Investigating officers discovered that Assaly’s account had been used while she was living in Harrogate and her stepmother was abroad. Assaly had been spending the money on “general household” goods.
After finally being rumbled, she was charged with seven counts of fraud and one count of supplying an article for use in fraud. She ultimately admitted the offences and appeared for sentence yesterday (November 26).
Defence barrister Susannah Proctor said that Assaly - who was married, earned £42,000 a year and lived in a three-bedroom, £250,0000 semi-detached house in Harrogate - had been in a “very difficult” financial situation at the time of the fraud, having taken out hefty loans for fertility treatment following a series of miscarriages and to make payments on £12,000 of dental work.
Assaly, of Hookstone Way, was due to give birth to her first child in April next year following another round of IVF treatment and was “terrified” of going to prison.
Judge Sean Morris told her:
You are not an unintelligent woman (but) you have defrauded the estate out of £146,896 over a period of many years.
You forged your stepmother’s signature on documents, you pretended to be her on the phone, you produced a false picture of an address in Harrogate with a landlord that didn’t exist. That meant that all that money came to you.
Those who take money in this way are depriving their fellow citizens of that benefit and there has to be an element of deterring others from stealing from the state because it’s easy to commit these offences and very hard to bring them to court.

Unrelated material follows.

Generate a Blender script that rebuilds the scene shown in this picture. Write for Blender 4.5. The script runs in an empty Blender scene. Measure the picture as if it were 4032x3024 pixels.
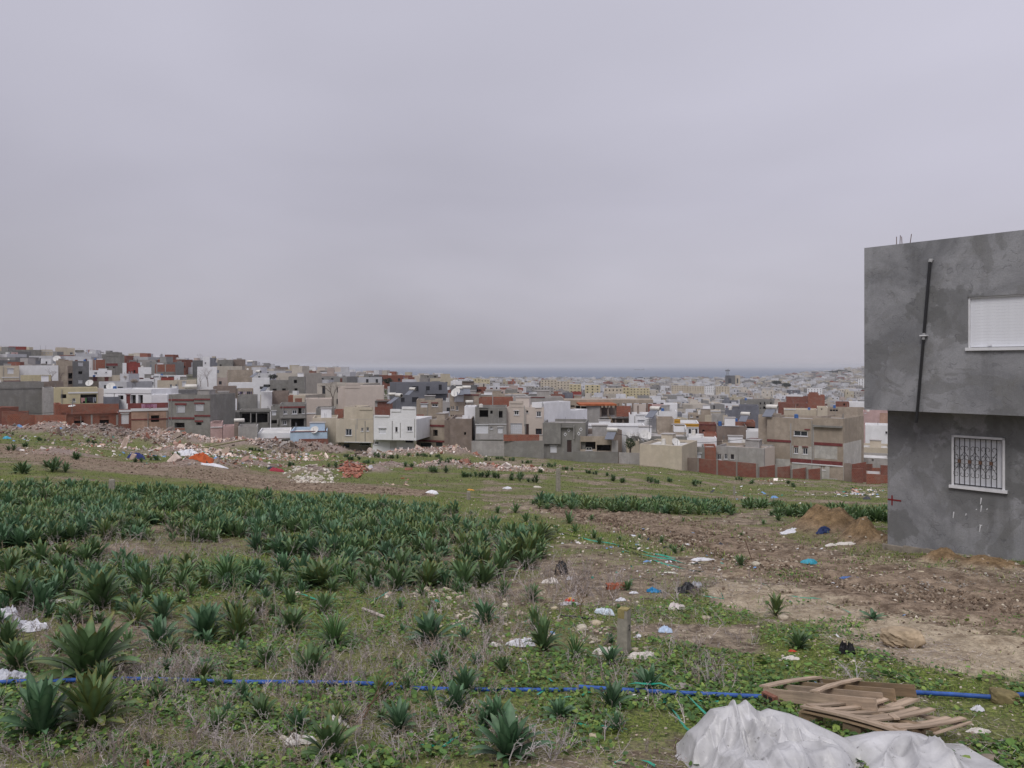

Mr Morris said although the 15-month jail sentence may seem “cheap to the public for that amount of money”, he had to “look at the offending in the round”.
Due to the government’s early-release scheme to free up spaces in Britain’s overcrowded prison estate, Assaly will spend less than half of that sentence behind bars before being released on licence.
However, she still faces financial-confiscation proceedings under the Proceeds of Crime Act which will determine how much she repays.